11.06.2024 | 12:38 min
Zwar schätzen Experten die Schäden, die Russlands Raketen bisher bereits angerichtet haben, auf rund 500 Milliarden; sehr viel Geld, zumal die tatsächliche Zahl noch deutlich höher liegen dürfte. Voraussetzung für einen sinnvollen Wiederaufbau aber ist ein Ende der Kämpfe.
Selenskyjs dringender Appell an internationale Unternehmen, bereits jetzt in ukrainische Infrastruktur zu investieren, hat deshalb einen verzweifelten Unterton.
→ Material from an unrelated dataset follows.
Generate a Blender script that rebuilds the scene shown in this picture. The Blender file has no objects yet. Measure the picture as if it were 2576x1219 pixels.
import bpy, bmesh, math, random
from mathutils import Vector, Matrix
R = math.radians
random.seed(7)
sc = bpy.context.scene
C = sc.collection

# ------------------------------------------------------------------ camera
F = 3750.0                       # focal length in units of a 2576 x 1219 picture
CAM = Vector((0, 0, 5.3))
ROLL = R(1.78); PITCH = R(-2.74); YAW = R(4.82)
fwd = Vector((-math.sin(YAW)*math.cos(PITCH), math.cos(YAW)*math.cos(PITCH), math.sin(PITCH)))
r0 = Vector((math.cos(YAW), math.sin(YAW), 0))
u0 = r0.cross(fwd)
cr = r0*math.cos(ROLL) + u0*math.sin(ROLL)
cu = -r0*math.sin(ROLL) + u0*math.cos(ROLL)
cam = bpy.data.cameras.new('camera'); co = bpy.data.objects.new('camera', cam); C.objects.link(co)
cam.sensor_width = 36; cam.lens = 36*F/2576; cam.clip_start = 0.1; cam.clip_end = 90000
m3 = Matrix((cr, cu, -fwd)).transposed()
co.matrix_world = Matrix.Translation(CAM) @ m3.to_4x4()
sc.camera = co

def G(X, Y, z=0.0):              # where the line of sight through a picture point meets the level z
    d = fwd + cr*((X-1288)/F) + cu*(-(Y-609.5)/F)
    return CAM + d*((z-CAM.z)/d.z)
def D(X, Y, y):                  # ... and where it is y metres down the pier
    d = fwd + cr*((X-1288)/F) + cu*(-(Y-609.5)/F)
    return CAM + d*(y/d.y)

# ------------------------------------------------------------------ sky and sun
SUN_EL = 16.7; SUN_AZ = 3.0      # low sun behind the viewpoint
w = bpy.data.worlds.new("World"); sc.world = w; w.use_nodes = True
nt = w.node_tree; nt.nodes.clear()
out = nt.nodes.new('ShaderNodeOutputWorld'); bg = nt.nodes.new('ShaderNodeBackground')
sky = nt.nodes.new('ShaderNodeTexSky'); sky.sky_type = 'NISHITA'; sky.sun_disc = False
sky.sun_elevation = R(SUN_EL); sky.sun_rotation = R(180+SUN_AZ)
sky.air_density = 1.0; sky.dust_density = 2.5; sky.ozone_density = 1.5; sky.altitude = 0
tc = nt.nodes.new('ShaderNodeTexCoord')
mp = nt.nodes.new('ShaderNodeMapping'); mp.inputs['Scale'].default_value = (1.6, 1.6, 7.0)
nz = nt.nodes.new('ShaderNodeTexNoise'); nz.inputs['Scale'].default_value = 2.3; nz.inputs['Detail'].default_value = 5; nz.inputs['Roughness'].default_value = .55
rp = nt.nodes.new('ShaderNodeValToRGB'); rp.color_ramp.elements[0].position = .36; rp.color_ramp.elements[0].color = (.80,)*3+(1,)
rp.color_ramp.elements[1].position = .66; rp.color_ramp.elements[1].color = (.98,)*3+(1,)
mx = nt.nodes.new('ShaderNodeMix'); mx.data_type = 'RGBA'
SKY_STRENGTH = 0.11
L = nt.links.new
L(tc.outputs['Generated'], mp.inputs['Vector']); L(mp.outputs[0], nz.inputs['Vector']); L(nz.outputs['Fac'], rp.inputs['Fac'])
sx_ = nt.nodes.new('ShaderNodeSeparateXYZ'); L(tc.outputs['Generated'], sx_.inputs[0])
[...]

Es mag den Präsidenten immerhin beruhigen, dass sich für mutige Investoren in Berlin und Brüssel prominente Bürgen anbieten.
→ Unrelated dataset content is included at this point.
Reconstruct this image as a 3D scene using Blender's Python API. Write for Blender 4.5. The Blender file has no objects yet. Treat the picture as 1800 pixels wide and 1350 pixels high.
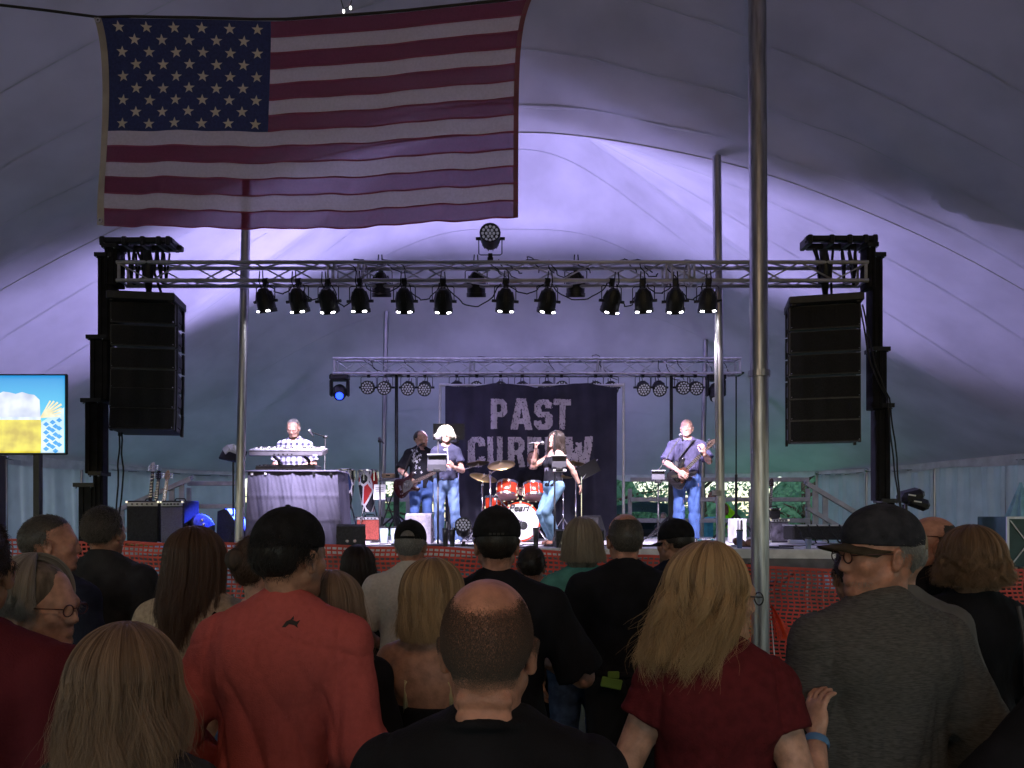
import bpy, bmesh, math, random
import numpy as np
from mathutils import Vector, Matrix, Euler
from mathutils.bvhtree import BVHTree
random.seed(7); RNG = np.random.default_rng(11)
R = math.radians
S = bpy.context.scene
COL = S.collection

# ---------------------------------------------------------------- camera
FPX, HOR, CAMZ = 1300.0, 908.0, 1.75
cam_d = bpy.data.cameras.new('camera'); cam = bpy.data.objects.new('camera', cam_d); COL.objects.link(cam)
cam.location = (0, 0, CAMZ); cam.rotation_euler = (R(90), 0, 0)
cam_d.sensor_width = 36; cam_d.lens = FPX / 1800 * 36; cam_d.shift_y = (HOR - 675) / 1800
cam_d.clip_start = 0.05; cam_d.clip_end = 600
S.camera = cam
# ---------------------------------------------------------------- world, sun, exposure
W = bpy.data.worlds.new('World'); S.world = W; W.use_nodes = True
wn = W.node_tree.nodes; wl = W.node_tree.links
sky = wn.new('ShaderNodeTexSky'); sky.sky_type = 'NISHITA'; sky.sun_disc = False
sky.sun_elevation = R(22); sky.sun_rotation = R(200); sky.dust_density = .1; sky.ozone_density = 1.6
wl.new(sky.outputs[0], wn['Background'].inputs[0]); wn['Background'].inputs[1].default_value = 0.11
sun_d = bpy.data.lights.new('sun', 'SUN'); sun_d.energy = 0.8; sun_d.angle = R(12); sun_d.color = (.9, .97, 1)
sun = bpy.data.objects.new('sun', sun_d); COL.objects.link(sun)
sun.rotation_euler = (R(68), 0, R(-20))
S.view_settings.view_transform = 'Standard'; S.view_settings.look = 'None'
S.view_settings.exposure = 0.62; S.view_settings.gamma = 1.0; S.view_settings.use_curve_mapping = False
S.render.engine = 'CYCLES'
S.cycles.use_denoising = True
S.cycles.max_bounces = 5; S.cycles.diffuse_bounces = 3; S.cycles.glossy_bounces = 2
S.cycles.transmission_bounces = 3; S.cycles.transparent_max_bounces = 8
S.cycles.caustics_reflective = False; S.cycles.caustics_refractive = False
S.cycles.sample_clamp_indirect = 4.0
S.cycles_curves.shape = 'RIBBONS'

def at(px, py, d):
    return Vector(((px - 900) / FPX * d, d, CAMZ + (HOR - py) / FPX * d))
def ax(px, d): return (px - 900) / FPX * d
def az(py, d): return CAMZ + (HOR - py) / FPX * d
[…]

Ukraine kann mit Konferenz recht zufrieden sein

Die Europäische Union sichert Hilfe zu und der deutsche Kanzler erneuert sein Versprechen, seine Regierung werde helfen, solange es nötig sei. Mit solch warmen Worten mögen noch keine konkreten finanziellen Zusagen verbunden sein, trotzdem kann Kiew mit der Berliner Konferenz ganz zufrieden sein. Mehr als um konkrete Vertragsabschlüsse geht es um Planungen und Absprachen für die Zeit nach einem Ende der Kämpfe, auch wenn das bisher kaum absehbar erscheint.
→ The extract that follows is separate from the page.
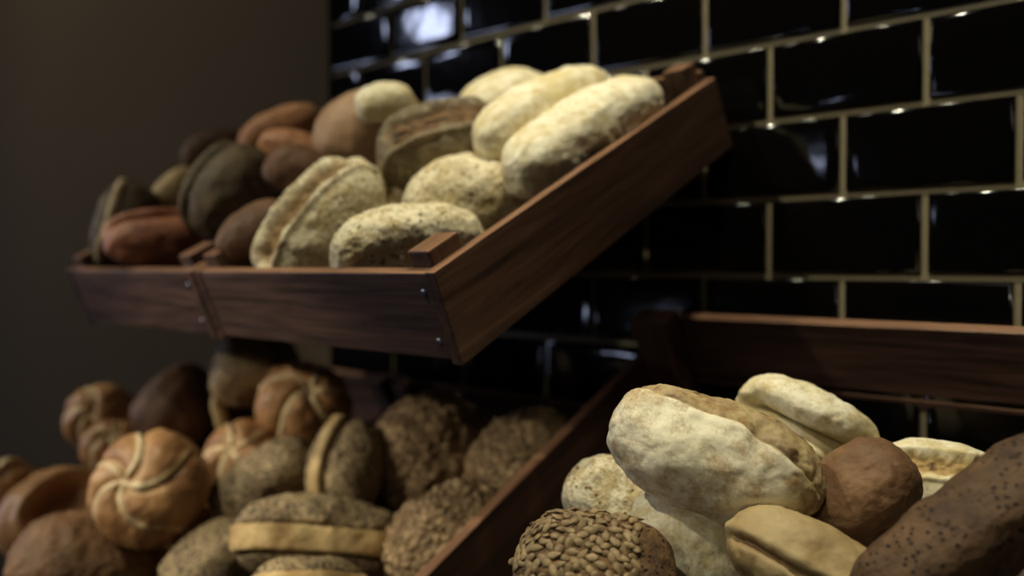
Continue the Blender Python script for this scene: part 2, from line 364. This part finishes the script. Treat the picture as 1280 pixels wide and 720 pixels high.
def loaf(kind, L, W, H, seed, sub=5, p=2.35, bend=0.0, flat=0.72, taper=0.0, pinch=0.0, sag=0.0, wob=0.07, opt=None):
    opt = opt or {}
    N, Fc = ico(sub)
    r = (np.abs(N)**p).sum(1)**(-1/p)
    n = N*r[:, None]
    u, v_, w_ = n[:, 0].copy(), n[:, 1].copy(), n[:, 2].copy()
    neg = w_ < 0
    w_ = np.where(neg, -flat*np.tanh(-w_/flat), w_)
    a, b, c = L/2, W/2, H/(1+flat*np.tanh(1/flat))
    tp = 1 + taper*u - pinch*u*u
    X = a*u; Y = b*v_*tp; Zc = c*(w_)*(1 + 0.5*taper*u - 0.5*pinch*u*u)
    P = np.stack([X, Y, Zc], 1)
    size = (L*W*H)**(1/3)
    nrm = N/np.array([a, b, c]); nrm /= np.linalg.norm(nrm, axis=1)[:, None]
    band = np.zeros(len(P)); crack = np.zeros(len(P))
    d = wob*size*0.5*vn(P, 1.9/size, seed, 2) + 0.022*size*vn(P, 6.5/size, seed+5, 2)
    rough = opt.get('rough', 0.006)
    if sub >= 5: d += rough*size*vn(P, 24/size, seed+9, 2)
    top = sstep(-0.1, 0.35, n[:, 2])
    nz = vn(P, 9/size, seed+21, 2)
    if kind == 'kaiser':
        cu, cv = opt.get('cu', 0.0), opt.get('cv', 0.0)
        rho = np.hypot(u-cu, v_-cv); th = np.arctan2(v_-cv, u-cu) + opt.get('rot', 0.0) - opt.get('twist', 0.8)*rho
        k = 5; q = (th/(2*math.pi)*k) % 1.0           # sawtooth over each petal
        pol = np.arccos(np.clip(n[:, 2]/np.sqrt((n**2).sum(1)), -1, 1))
        fade = sstep(1.95, 1.35, pol)
        sd = np.where(q < 0.5, q, q-1)*(2*math.pi/k)*np.maximum(rho, 0.05)
        petal = np.sin(np.pi*np.clip(q, 0, 1))**0.8
        d += size*fade*(0.050*petal*sstep(0.05, 0.6, rho) - 0.022) - 0.018*size*gauss(rho, 0.14)*top
        d += size*fade*(0.022*gauss(sd-0.05, 0.05) - 0.030*gauss(sd+0.035, 0.040))*sstep(0.0, 0.12, rho)
        edge = gauss(sd-0.045, 0.078)*fade*sstep(1.5, 0.9, rho+0.3*vn(P, 4/size, seed+40, 1))
        band = np.clip(edge*(1.15+0.5*nz), 0, 1)*0.95
    elif kind == 'split':                             # long slash or fold along the loaf
        v0 = opt.get('v0', 0.1) + opt.get('curve', 0.15)*u*u + 0.05*nz
        gr = gauss(v_-v0, opt.get('gw', 0.10))*top*sstep(1.0, 0.75, np.abs(u))
        d -= opt.get('depth', 0.09)*size*gr
        d += 0.035*size*gauss(v_-v0-0.24, 0.13)*top
        crack = np.clip(gr*1.3, 0, 1)*opt.get('ck', 1.0)
    elif kind == 'ciabatta':                          # floured skin with a torn crust band along the back of the top
        v0 = opt.get('v0', 0.18) + opt.get('curve', -0.25)*u + 0.06*np.sin(3.4*u+0.5) + 0.05*nz
        reg = sstep(-0.03, 0.03, v_-v0)*sstep(opt.get('vw', 0.75)+0.1, opt.get('vw', 0.75), v_-v0)*top
        ext = sstep(0.56, 0.84, u + 0.12*nz)*opt.get('endcap', 1.0)
        reg = np.clip(reg + ext*sstep(-0.9, -0.4, n[:, 2]), 0, 1)
        lip = gauss(v_-v0, 0.045)*top*sstep(1.0, 0.85, np.abs(u))
        d += size*(-0.018*lip + 0.010*gauss(v_-v0+0.14, 0.10)*top - 0.008*reg)
        d += size*0.010*reg*vn(P, 16/size, seed+31, 3)
        crack = np.clip(reg*(0.80+0.4*nz), 0, 1)
    elif kind == 'poppy':                             # seeded roll with one smooth pale band
        v0 = opt.get('v0', 0.0) + opt.get('curve', 0.1)*u*u
        bw = opt.get('bw', 0.16)
        bnd = sstep(bw+0.05, bw-0.03, np.abs(v_-v0+0.02*nz))*sstep(opt.get('be', 1.02), opt.get('be', 1.02)-0.15, np.abs(u))*top
        d += size*(0.075*bnd*opt.get('raise', 1.0) - 0.05*gauss(np.abs(v_-v0)-bw-0.06, 0.05)*top)
        d += size*0.010*(1-bnd)*vn(P, 42/size, seed+3, 1)
        band = bnd*0.95
    elif kind == 'rustic':                            # big burst on the top
        v0 = opt.get('v0', 0.0); g = sstep(opt.get('gw', 0.30), opt.get('gw', 0.30)-0.2, np.abs(v_-v0+0.15*nz))*sstep(0.92, 0.7, np.abs(u-opt.get('u0', 0.0)))*top
        d -= size*opt.get('depth', 0.075)*g; d += size*0.05*g*np.abs(vn(P, 9/size, seed+8, 2))
        d += size*0.045*gauss(np.abs(v_-v0)-opt.get('gw', 0.30)-0.06, 0.07)*top
        crack = np.clip(g*1.2, 0, 1)
    elif kind == 'seeded':
        d += size*(0.030*vn(P, 11/size, seed+3, 2) + 0.018*vn(P, 22/size, seed+4, 1))
    elif kind == 'fold':                              # thick rim curling round a hollow
        rr = np.hypot((u-opt.get('u0', 0.1))/0.62, (v_-opt.get('v0', 0.0))/0.48)
        g = sstep(1.0, 0.55, rr)*top
        d -= size*opt.get('depth', 0.22)*g; d += size*0.07*gauss(rr-1.15, 0.18)*top
        d += size*0.04*g*vn(P, 10/size, seed+8, 2)
        crack = np.clip(g*1.3, 0, 1)*opt.get('ck', 1.0)
    P = P + nrm*d[:, None]
    P[:, 1] += bend*(u*u-0.35)*L
    P[:, 2] -= sag*(u*u-0.35)*L
    if kind == 'ridge':
        pass
    return P, Fc, dict(band=band, crack=crack)

GROUPS = {'kaiser_roll': 'kaiser rolls in the lower left crate', 'poppy_roll': 'poppy seed rolls in the lower left crate',
          'floured_roll': 'pale speckled rolls in the upper crate', 'long_loaf': 'long pale loaves in the upper crate',
          ('seeded_roll', 'large'): 'seeded brown rolls in the lower middle crate', ('seeded_roll', 'seeded'): 'seeded brown rolls in the lower middle crate',
          'ciabatta': 'floured ciabattas in the lower right crate', 'bread_stick': None, 'bread_roll': None}
def bread(row):
    (name, kind, mat, label, cat, loc, qt, L, W, H, seed, kw) = row
    kw = dict(kw)
    P, Fc, at = loaf(kind, L, W, H, seed, **kw)
    me = mesh_np(name, P, Fc, True, at)
    mw = Matrix.Translation((loc[0], loc[1], loc[2]+Z0)) @ Quaternion(qt).to_matrix().to_4x4()
    o = put(name, me, M[mat], label=label, cat=cat, group=GROUPS.get((name, label.split()[0])) or GROUPS.get(name))
    o.location = mw.translation; o.rotation_mode = 'QUATERNION'; o.rotation_quaternion = Quaternion(qt)
    return o, P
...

Obwohl der Kampf in der Ukraine weitergeht, investieren deutsche Unternehmen weiterhin in die Ukraine. Valerie Haller berichtet.

11.06.2024 | 01:11 min
Mehr als zweitausend Delegierte aus rund sechzig Ländern haben im nüchternen "City Cube" auf dem Berliner Messegelände beraten; ein gewaltiges Netzwerk, das die Ukraine auffangen soll. Der Ort ist mit Bedacht gewählt: hier stand einst die Deutschlandhalle. Symbol für Freiheit und Demokratie im Westen des geteilten Berlins, mitten im Aufmarschglacis sowjetischer Truppen.
Kein Wunder deshalb, dass Selenskyj daran erinnert und an den Westen appelliert, im Osten der Ukraine nicht neue Mauern hinzunehmen. Deutliche Warnung an diejenigen, die den Konflikt am liebsten einfrieren würden.
Deshalb dürfte der Mann aus Kiew seinen Appell in den nächsten Tagen noch mehrmals vortragen: erst beim G7-Gipfel im süditalienischen Apulien und später dann in der Schweiz, bei ersten Friedensgesprächen. Mehr als Hoffnung aber wird er wohl nicht im Gepäck haben, wenn er am Wochenende zurück in seine Heimat reist.

Für den Wiederaufbau benötigt die Ukraine Hilfe von internationalen Investoren. Auch die ukrainische Stadt Dnipro wurde durch die russischen Angriffe stark getroffen.

11.06.2024 | 01:33 min

Auch beunruhigende Töne in Berlin

Die Machthaber in Moskau haben eine Einladung in die Schweiz ausgeschlagen und in Berlin ist das Bündnis Sahra Wagenknecht der Rede Selenskyjs ebenso ferngeblieben wie die meisten Abgeordneten der AfD. Seine Amtszeit sei abgelaufen, hieß es dort lapidar, Selenskyj sei nur mehr ein "Bettelpräsident".
Beunruhigende Töne, wenn man weiß, dass in der Ukraine nicht nur die Werte des Westens verteidigt werden, sondern auch seine Freiheit. Wer Frieden mit Verrat erkaufen will, erntet am Ende Schande oder Krieg, nicht selten aber beides. Eine alte Warnung Winston Churchills, sie wirkt in diesen Tagen beklemmend aktuell.